Time machines may seem better suited to science fiction than the physics lab, but experts say this futuristic technology could become a reality.
Researchers have revealed how time travel could really work
by using the laws of quantum physics.
While their method won't let you hop back to the time of the
dinosaurs, scientists say it could be possible to send messages into the past.
The researchers even say this mind–bending technique would
work just like in Christopher Nolan's sci–fi epic, Interstellar.
In the movie, an astronaut played by Matthew McConaughey
sends a message to his daughter in the past by moving the hands on her watch.
Although the reality wouldn't be so cinematic, the
researchers argue that this 'causal loop' resembles the way real time travel
would work.
Co–author Dr Kaiyuan Ji, a researcher at Cornell University,
told New Scientist: 'The father remembers how the daughter decodes his future
message.
'So he can instruct himself on what is the best way to
encode the message.'
It might seem surprising, but there is actually nothing in
the laws of physics as we understand them that makes time travel impossible.
According to the laws of general relativity, which are the
best description of the universe we have, everything moves through the fabric
of space and time on a set path.
One possible path that something can follow is known as a
closed time–like curve (CTC).
Something travelling on a CTC moves into the future before
looping back on itself via the past to end up exactly where it started.
The laws of physics allow for these loops to form, but
actually making one on a large scale requires twisting spacetime with a
literally infinite amount of energy.
However, on the very, very small scale, structures like CTCs
might form naturally through the laws of quantum physics.
On the quantum level, two particles can become 'entangled',
which means that what happens to one particle affects the other even if they
are light–years apart.
One possible way to explain this effect, which Einstein
called 'spooky action at a distance', is to say that one particle is actually
sending messages backwards in time to the other.
Rather than assuming that they are part of one massive
system or that they are sending information faster than light speed, the
particles' 'sensitivity' is explained by their receiving messages in the past
that tell them how to react later.
That might sound absolutely mad, but in 2010, scientists
actually came up with a way of mimicking closed time–like curves using
entangled particles.
Professor Seth Lloyd, a quantum physicist from the
Massachusetts Institute of Technology, says: 'It was the equivalent of sending
a photon a few nanoseconds backwards in time, and having it try to kill its
former self.'
What this creates is a bit like a telephone with a direct
connection to another device a few moments earlier.

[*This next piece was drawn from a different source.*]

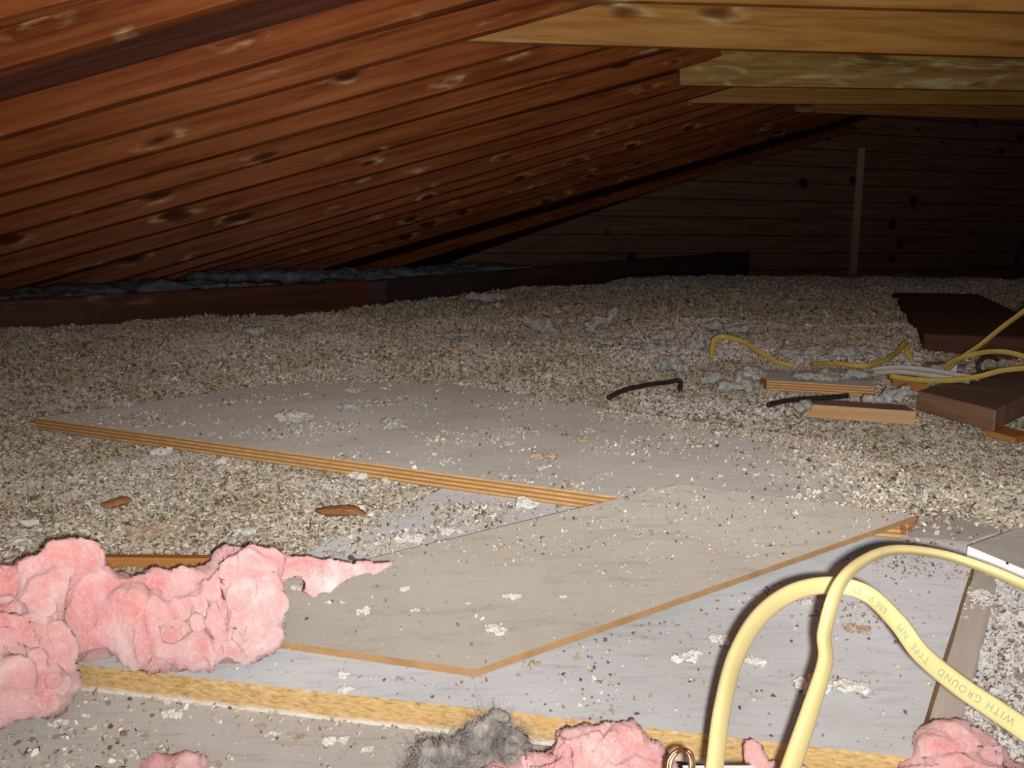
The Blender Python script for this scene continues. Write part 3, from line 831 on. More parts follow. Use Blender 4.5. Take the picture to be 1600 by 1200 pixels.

In theory, you could use something like this to pass
messages back to yourself in the past.
Just like a real phone line, the connection on a CTC isn't
always going to be perfect, and noise or disruption will make it hard to pass
information with 100 per cent accuracy.
Professor Lloyd says: 'Nobody's built an actual physical,
closed time–like curve, and there are reasons to think it's very hard to make
one. But all channels are noisy.'
This is where an insight from Matthew McConaughey in
Interstellar comes in handy.
In their new paper, accepted for publication in Physical
Review Letters, Professor Lloyd and his co–authors write: 'The father, who is
in the future, may retrieve his memory of past events he has witnessed, even
including the daughter's decoding of the message which he is about to send!
'It would thus not be surprising that he will consult his
memory of the daughter's decoding when encoding his message, so as to maximize
the efficiency of the communication.'
Essentially, if you've already watched someone struggle to
piece together your garbled message, you should know how to send it so that
it's easier for them to decode.
Even if the connection is very noisy, a backwards
time–travelling message would still be legible.
The slightly weird conclusion of this is that sending
messages backwards in time is likely to be clearer than sending a message in
normal time.
Although no one has built a real closed time–like curve,
Professor Lloyd says it should be fairly easy to turn this new idea into an
experiment on the quantum level.
That could let scientists investigate how information is
transmitted through 'noisy channels' and even improve real–life communication
methods.
WHAT IS QUANTUM ENTANGLEMENT?
In quantum physics, entangled particles remain connected so
that actions performed by one affects the behaviour of the other, even if they
are separated by huge distances.
This means if you measure, 'up' for the spin of one photon
from an entangled pair, the spin of the other, measured an instant later, will
be 'down' - even if the two are on opposite sides of the world.
Entanglement takes place when a part of particles interact
physically.
For instance, a laser beam fired through a certain type of
crystal can cause individual light particles to be split into pairs of
entangled photons.
The theory that so riled Einstein is also referred to as
'spooky action at a distance'.
Einstein wasn't happy with theory, because it suggested that
information could travel faster than light.